== INFORMATION SUPPLIED ==
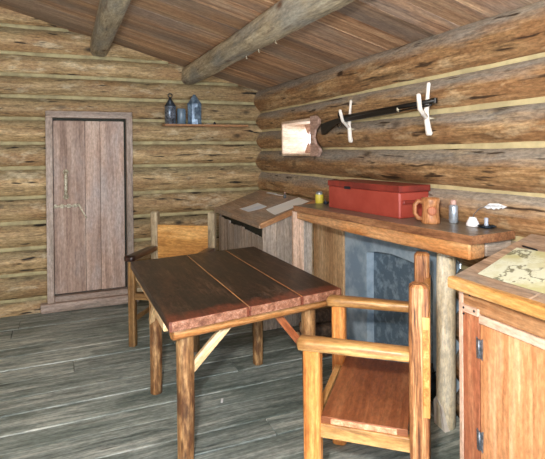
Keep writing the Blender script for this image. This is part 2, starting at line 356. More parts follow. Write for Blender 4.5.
# right wall, with the fire opening and the gun port left free
wr = MB(); cr = MB(); FY0, FY1, FZ = 2.12, 3.18, .92; PY0, PY1, PZ0, PZ1 = 3.73, 4.40, 1.455, 1.79
for i in range(len(SR)-1):
    z = (SR[i]+SR[i+1])/2; h = SR[i+1]-SR[i]; r = h/2*1.10; fx = 2.075+.046
    if z < .78: wall_log(wr, 'y', fx, z, r, -1.1, FY0); wall_log(wr, 'y', fx, z, r, FY1, 5.3)
    elif 1.6 < z < 1.66: wall_log(wr, 'y', fx, z, r, -1.1, PY0); wall_log(wr, 'y', fx, z, r, PY1, 5.3)
    elif z < 1.0: wall_log(wr, 'y', fx, z, r, -1.1, 5.3, [(FY0, FY1, -1, FZ)])
    else: wall_log(wr, 'y', fx, z, r, -1.1, 5.3, [(PY0, PY1, PZ0, PZ1)])
for i in range(1, len(SR)-1):
    s_ = SR[i]; rng = [(-1.1, 5.15)]
    if s_ < .9: rng = [(-1.1, FY0), (FY1, 5.15)]
    if 1.46 < s_ < 1.8: rng = [(-1.1, PY0), (PY1, 5.15)]
    for a, b in rng: cr.bar((2.068, a, s_), (2.068, b, s_), .034, .036, rnd=.5, seg=30, amp=.006)
wall_right = struct(wr.build('wall_right', 'log_right')); cr.build('chinking', 'chink_right', wall_right)
# left wall, out of the frame
wl = MB(); cl = MB()
for i in range(13):
    wall_log(wl, 'y', -2.2, .11+.25*i, .137, -1.1, 5.3)
    if i: cl.bar((-2.115, -1.1, -.015+.25*i), (-2.115, 5.15, -.015+.25*i), .034, .036, rnd=.5, seg=20, amp=.006)
wall_left = struct(wl.build('wall_left', 'log_back')); cl.build('chinking', 'chink_back', wall_left)
# floor of worn planks running across the room
fl = MB(); y = -1.1
while y < 5.3:
    w = random.uniform(.17, .25); cut = random.uniform(-1.2, 1.6)
    dz = random.uniform(-.003, .002)
    fl.box((-2.1, y+.003, -.05+dz), (cut-.002, y+w-.003, dz), 'x', rnd=.2, ch=.002); fl.box((cut+.002, y+.003, -.05+dz), (2.3, y+w-.003, dz), 'x', rnd=.2, ch=.002)
    y += w
fl.box((-2.1, -1.1, -.09), (2.3, 5.4, -.045), 'x')
struct(fl.build('floor', 'floor'))
# ceiling boards running down the slope
ce = MB(); y = -1.1; k = 0
while y < 5.4:
    w = random.uniform(.16, .34); dz = random.uniform(0, .0015); k += 1
    d = Vector((-1, 0, .26)).normalized()
    ce.bar((2.30, y+w/2, CEIL(2.30)+.015+dz), (-2.35, y+w/2, CEIL(-2.35)+.015+dz), w-.005, .03, up=(.26, 0, 1), rnd=.05, ch=.001)
    y += w
ce.bar((2.35, 2.15, CEIL(2.35)+.05), (-2.35, 2.15, CEIL(-2.35)+.05), 6.5, .03, up=(.26, 0, 1), rnd=.02)
struct(ce.build('ceiling', 'ceiling'))

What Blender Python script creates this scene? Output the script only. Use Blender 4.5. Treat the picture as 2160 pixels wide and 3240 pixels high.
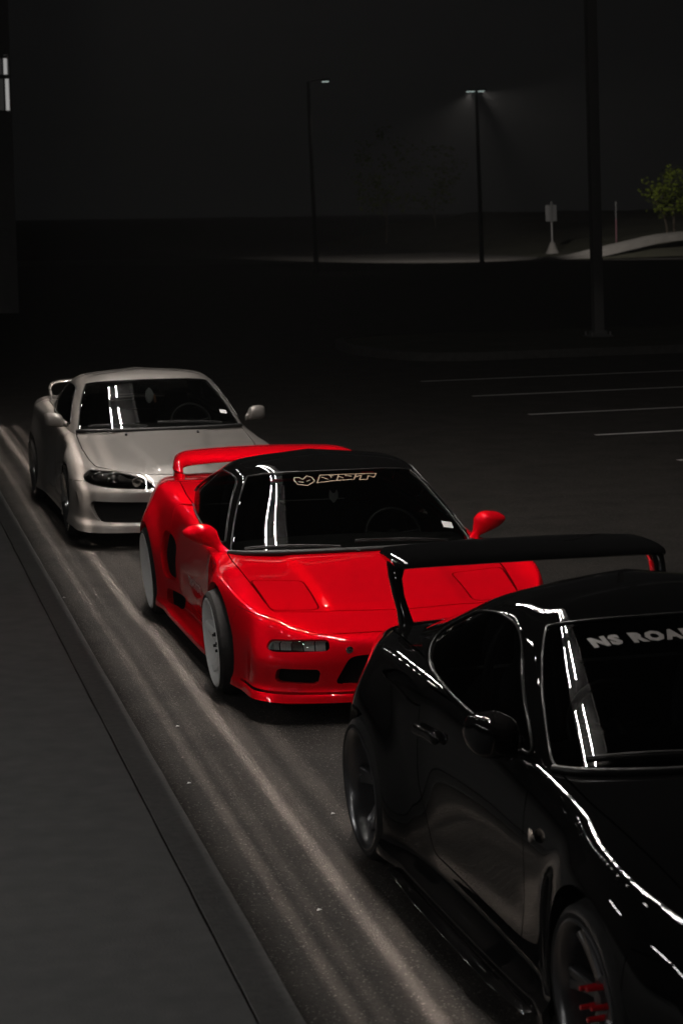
import bpy, math, random
import numpy as np
from mathutils import Matrix, Vector
from mathutils.bvhtree import BVHTree

random.seed(7)
RNG = np.random.default_rng(7)
for _o in list(bpy.data.objects):
    bpy.data.objects.remove(_o, do_unlink=True)
scene = bpy.context.scene
COL = scene.collection

# ------------------------------------------------------------------ camera
cam_data = bpy.data.cameras.new('camera')
cam = bpy.data.objects.new('camera', cam_data)
COL.objects.link(cam)
cam_data.sensor_fit = 'VERTICAL'
cam_data.sensor_height = 36.0
cam_data.lens = 75.0
cam_data.clip_start = 0.1
cam_data.clip_end = 2000.0
RIGHT = Vector((0.97414173, -0.22550004, -0.01405779))
UP = Vector((0.04524176, 0.13372448, 0.98998533))
FWD = Vector((0.22136186, 0.96502202, -0.14046861))
CAM = Vector((0.0, 0.0, 2.73))
cam.matrix_world = Matrix(((RIGHT.x, UP.x, -FWD.x, CAM.x), (RIGHT.y, UP.y, -FWD.y, CAM.y),
                           (RIGHT.z, UP.z, -FWD.z, CAM.z), (0, 0, 0, 1)))
cam_data.dof.use_dof = True
cam_data.dof.focus_distance = 12.6
cam_data.dof.aperture_fstop = 5.0
scene.camera = cam

# ------------------------------------------------------------------ night sky
world = bpy.data.worlds.new('World')
scene.world = world
world.use_nodes = True
_bg = world.node_tree.nodes['Background']
_bg.inputs['Color'].default_value = (1.0, 1.0, 1.0, 1)
_bg.inputs['Strength'].default_value = 0.0035
scene.view_settings.view_transform = 'Standard'
scene.view_settings.look = 'None'
scene.view_settings.exposure = 0.0
scene.view_settings.gamma = 1.0
scene.cycles.use_denoising = True
scene.cycles.max_bounces = 8
scene.cycles.transparent_max_bounces = 12
scene.cycles.sample_clamp_indirect = 4.0
scene.cycles.caustics_reflective = False
scene.cycles.caustics_refractive = False


# ------------------------------------------------------------------ materials
def mat(name, color, rough=0.5, metal=0.0, coat=0.0, spec=0.5, emit=None, estr=0.0, coat_rough=0.03):
    m = bpy.data.materials.new(name)
    m.use_nodes = True
    b = m.node_tree.nodes['Principled BSDF']
    b.inputs['Base Color'].default_value = (*color, 1)
    b.inputs['Roughness'].default_value = rough
    b.inputs['Metallic'].default_value = metal
    b.inputs['Coat Weight'].default_value = coat
    b.inputs['Coat Roughness'].default_value = coat_rough
    b.inputs['Specular IOR Level'].default_value = spec
    if emit:
        b.inputs['Emission Color'].default_value = (*emit, 1)
        b.inputs['Emission Strength'].default_value = estr
    return m


def noise_mat(name, c1, c2, scale, rough=0.8, bump=0.0, bscale=None, spec=0.3, detail=6, specks=None):
    m = mat(name, c1, rough, spec=spec)
    nt = m.node_tree
    b = nt.nodes['Principled BSDF']
    tc = nt.nodes.new('ShaderNodeTexCoord')
    n1 = nt.nodes.new('ShaderNodeTexNoise')
    n1.inputs['Scale'].default_value = scale
    n1.inputs['Detail'].default_value = detail
    n2 = nt.nodes.new('ShaderNodeTexNoise')
    n2.inputs['Scale'].default_value = scale * 0.05
    n2.inputs['Detail'].default_value = 5
    nt.links.new(tc.outputs['Object'], n1.inputs['Vector'])
    nt.links.new(tc.outputs['Object'], n2.inputs['Vector'])
    add = nt.nodes.new('ShaderNodeMath')
    add.operation = 'ADD'
    nt.links.new(n1.outputs['Fac'], add.inputs[0])
    nt.links.new(n2.outputs['Fac'], add.inputs[1])
    mr = nt.nodes.new('ShaderNodeMapRange')
    mr.inputs['From Min'].default_value = 0.72
    mr.inputs['From Max'].default_value = 1.3
    nt.links.new(add.outputs[0], mr.inputs['Value'])
    mx = nt.nodes.new('ShaderNodeMix')
    mx.data_type = 'RGBA'
    mx.inputs['A'].default_value = (*c1, 1)
    mx.inputs['B'].default_value = (*c2, 1)
    nt.links.new(mr.outputs['Result'], mx.inputs['Factor'])
    out = mx.outputs['Result']
    if specks:
        vo = nt.nodes.new('ShaderNodeTexVoronoi')
        vo.inputs['Scale'].default_value = specks[0]
        nt.links.new(tc.outputs['Object'], vo.inputs['Vector'])
        sx = nt.nodes.new('ShaderNodeSeparateColor')
        nt.links.new(vo.outputs['Color'], sx.inputs['Color'])
        gt = nt.nodes.new('ShaderNodeMath')
        gt.operation = 'GREATER_THAN'
        gt.inputs[1].default_value = specks[1]
        nt.links.new(sx.outputs['Red'], gt.inputs[0])
        m2 = nt.nodes.new('ShaderNodeMix')
        m2.data_type = 'RGBA'
        m2.inputs['B'].default_value = (*specks[2], 1)
        nt.links.new(gt.outputs[0], m2.inputs['Factor'])
        nt.links.new(out, m2.inputs['A'])
        out = m2.outputs['Result']
    nt.links.new(out, b.inputs['Base Color'])
    if bump:
        nb = nt.nodes.new('ShaderNodeTexNoise')
        nb.inputs['Scale'].default_value = bscale or scale
        nb.inputs['Detail'].default_value = 4
        nt.links.new(tc.outputs['Object'], nb.inputs['Vector'])
        bp = nt.nodes.new('ShaderNodeBump')
        bp.inputs['Strength'].default_value = bump
        bp.inputs['Distance'].default_value = 0.01
        nt.links.new(nb.outputs['Fac'], bp.inputs['Height'])
        nt.links.new(bp.outputs['Normal'], b.inputs['Normal'])
    return m


def paint(name, color, metal=0.0, rough=0.4, flake=0.0, coat=1.0, peel=0.015):
    """Car paint: base coat under a clear coat with a trace of orange peel."""
    m = mat(name, color, rough, metal, coat=coat, spec=0.0 if metal == 0 else 0.3, coat_rough=0.02)
    nt = m.node_tree
    b = nt.nodes['Principled BSDF']
    tc = nt.nodes.new('ShaderNodeTexCoord')
    nz = nt.nodes.new('ShaderNodeTexNoise')
    nz.inputs['Scale'].default_value = 60
    nz.inputs['Detail'].default_value = 2
    nt.links.new(tc.outputs['Object'], nz.inputs['Vector'])
    bp = nt.nodes.new('ShaderNodeBump')
    bp.inputs['Strength'].default_value = peel
    bp.inputs['Distance'].default_value = 0.004
    nt.links.new(nz.outputs['Fac'], bp.inputs['Height'])
    nt.links.new(bp.outputs['Normal'], b.inputs['Coat Normal'])
    dn = nt.nodes.new('ShaderNodeTexNoise')          # road film: the clear coat is not equally clean
    dn.inputs['Scale'].default_value = 3.0
    dn.inputs['Detail'].default_value = 6
    nt.links.new(tc.outputs['Object'], dn.inputs['Vector'])
    mr = nt.nodes.new('ShaderNodeMapRange')
    mr.inputs['From Min'].default_value = 0.35
    mr.inputs['From Max'].default_value = 0.75
    mr.inputs['To Min'].default_value = 0.004
    mr.inputs['To Max'].default_value = 0.025
    nt.links.new(dn.outputs['Fac'], mr.inputs['Value'])
    nt.links.new(mr.outputs['Result'], b.inputs['Coat Roughness'])
    b.inputs['Coat IOR'].default_value = 1.42
    return m


def glass_mat(name, tint, trans=0.55):
    """Tinted automotive glass: a clear reflecting face, the rest let through darkened."""
    m = bpy.data.materials.new(name)
    m.use_nodes = True
    nt = m.node_tree
    nt.nodes.clear()
    out = nt.nodes.new('ShaderNodeOutputMaterial')
    mx = nt.nodes.new('ShaderNodeMixShader')
    fr = nt.nodes.new('ShaderNodeFresnel')
    fr.inputs['IOR'].default_value = 1.52
    tr = nt.nodes.new('ShaderNodeBsdfTransparent')
    tr.inputs['Color'].default_value = (*tint, 1)
    gl = nt.nodes.new('ShaderNodeBsdfGlossy')
    gl.inputs['Roughness'].default_value = 0.004
    nt.links.new(fr.outputs[0], mx.inputs[0])
    nt.links.new(tr.outputs[0], mx.inputs[1])
    nt.links.new(gl.outputs[0], mx.inputs[2])
    nt.links.new(mx.outputs[0], out.inputs['Surface'])
    return m


M = {}
M['asphalt'] = noise_mat('asphalt', (0.012, 0.0105, 0.009), (0.044, 0.039, 0.034), 48, 0.85, bump=1.0, bscale=120,
                         specks=(150, 0.96, (0.12, 0.11, 0.10)))
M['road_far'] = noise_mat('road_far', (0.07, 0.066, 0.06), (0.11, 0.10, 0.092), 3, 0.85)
M['concrete'] = noise_mat('concrete', (0.165, 0.166, 0.166), (0.225, 0.224, 0.22), 7, 0.85, bump=0.25, bscale=90)
M['kerb'] = noise_mat('kerb', (0.12, 0.119, 0.115), (0.17, 0.168, 0.163), 24, 0.85, bump=0.3, bscale=70)
M['island_kerb'] = noise_mat('dark_island_kerb', (0.05, 0.049, 0.047), (0.085, 0.083, 0.08), 9, 0.9)  # kerb concrete set darker for the island
M['line_paint'] = noise_mat('line_paint', (0.62, 0.61, 0.59), (0.80, 0.79, 0.77), 30, 0.7, bump=0.2)
M['red'] = paint('red_paint', (0.66, 0.0, 0.008), rough=0.42, metal=0.22)
_rb = M['red'].node_tree.nodes['Principled BSDF']
_rb.inputs['Specular IOR Level'].default_value = 0.0
_rb.inputs['Specular Tint'].default_value = (0.8, 0.0, 0.01, 1)
M['silver'] = paint('silver_paint', (0.225, 0.21, 0.196), metal=0.45, rough=0.42)
M['black'] = paint('black_paint', (0.0035, 0.0035, 0.0036), rough=0.5)
M['roof_black'] = paint('black_roof_paint', (0.0035, 0.0035, 0.0035), rough=0.5)
M['dark'] = mat('dark_underbody', (0.006, 0.006, 0.006), 0.9, spec=0.1)
M['plastic'] = mat('black_plastic', (0.012, 0.012, 0.012), 0.45, spec=0.4)
M['rubber'] = noise_mat('tyre_rubber', (0.012, 0.012, 0.012), (0.02, 0.02, 0.02), 40, 0.75, bump=0.2, spec=0.25)
M['seal'] = mat('rubber_seal', (0.015, 0.015, 0.015), 0.32, spec=0.5)
M['white_rim'] = paint('white_rim_paint', (0.90, 0.90, 0.89), rough=0.4)
M['rim_silver'] = mat('satin_silver_barrel', (0.42, 0.42, 0.42), 0.38, 0.35)
M['black_rim'] = mat('gunmetal_rim', (0.14, 0.14, 0.145), 0.28, 0.85, coat=.6)
M['chrome'] = mat('polished_lip', (0.72, 0.70, 0.68), 0.12, 1.0)
M['dark_metal'] = mat('dark_cast_metal', (0.05, 0.05, 0.05), 0.5, 0.8)
M['disc'] = mat('brake_disc_steel', (0.30, 0.29, 0.28), 0.35, 0.9)
M['red_nut'] = mat('red_anodised_nut', (0.75, 0.01, 0.02), 0.25, 0.3, coat=0.6)
M['seat'] = noise_mat('seat_cloth', (0.030, 0.030, 0.031), (0.05, 0.05, 0.05), 80, 0.9)
M['dash'] = noise_mat('dash_vinyl', (0.030, 0.029, 0.028), (0.042, 0.041, 0.04), 120, 0.65, bump=0.2)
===
WRITTEN PROBLEM:
Leaving out the pictures, extract the stretch from the line holding "What Blender Python" through the line holding "scene.cycles.caustics_refractive = False", word for word.

COMPLETE OUTPUT:
What Blender Python script creates this scene? Output the script only. Use Blender 4.5. Treat the picture as 2160 pixels wide and 3240 pixels high.
import bpy, math, random
import numpy as np
from mathutils import Matrix, Vector
from mathutils.bvhtree import BVHTree

random.seed(7)
RNG = np.random.default_rng(7)
for _o in list(bpy.data.objects):
    bpy.data.objects.remove(_o, do_unlink=True)
scene = bpy.context.scene
COL = scene.collection

# ------------------------------------------------------------------ camera
cam_data = bpy.data.cameras.new('camera')
cam = bpy.data.objects.new('camera', cam_data)
COL.objects.link(cam)
cam_data.sensor_fit = 'VERTICAL'
cam_data.sensor_height = 36.0
cam_data.lens = 75.0
cam_data.clip_start = 0.1
cam_data.clip_end = 2000.0
RIGHT = Vector((0.97414173, -0.22550004, -0.01405779))
UP = Vector((0.04524176, 0.13372448, 0.98998533))
FWD = Vector((0.22136186, 0.96502202, -0.14046861))
CAM = Vector((0.0, 0.0, 2.73))
cam.matrix_world = Matrix(((RIGHT.x, UP.x, -FWD.x, CAM.x), (RIGHT.y, UP.y, -FWD.y, CAM.y),
                           (RIGHT.z, UP.z, -FWD.z, CAM.z), (0, 0, 0, 1)))
cam_data.dof.use_dof = True
cam_data.dof.focus_distance = 12.6
cam_data.dof.aperture_fstop = 5.0
scene.camera = cam

# ------------------------------------------------------------------ night sky
world = bpy.data.worlds.new('World')
scene.world = world
world.use_nodes = True
_bg = world.node_tree.nodes['Background']
_bg.inputs['Color'].default_value = (1.0, 1.0, 1.0, 1)
_bg.inputs['Strength'].default_value = 0.0035
scene.view_settings.view_transform = 'Standard'
scene.view_settings.look = 'None'
scene.view_settings.exposure = 0.0
scene.view_settings.gamma = 1.0
scene.cycles.use_denoising = True
scene.cycles.max_bounces = 8
scene.cycles.transparent_max_bounces = 12
scene.cycles.sample_clamp_indirect = 4.0
scene.cycles.caustics_reflective = False
scene.cycles.caustics_refractive = False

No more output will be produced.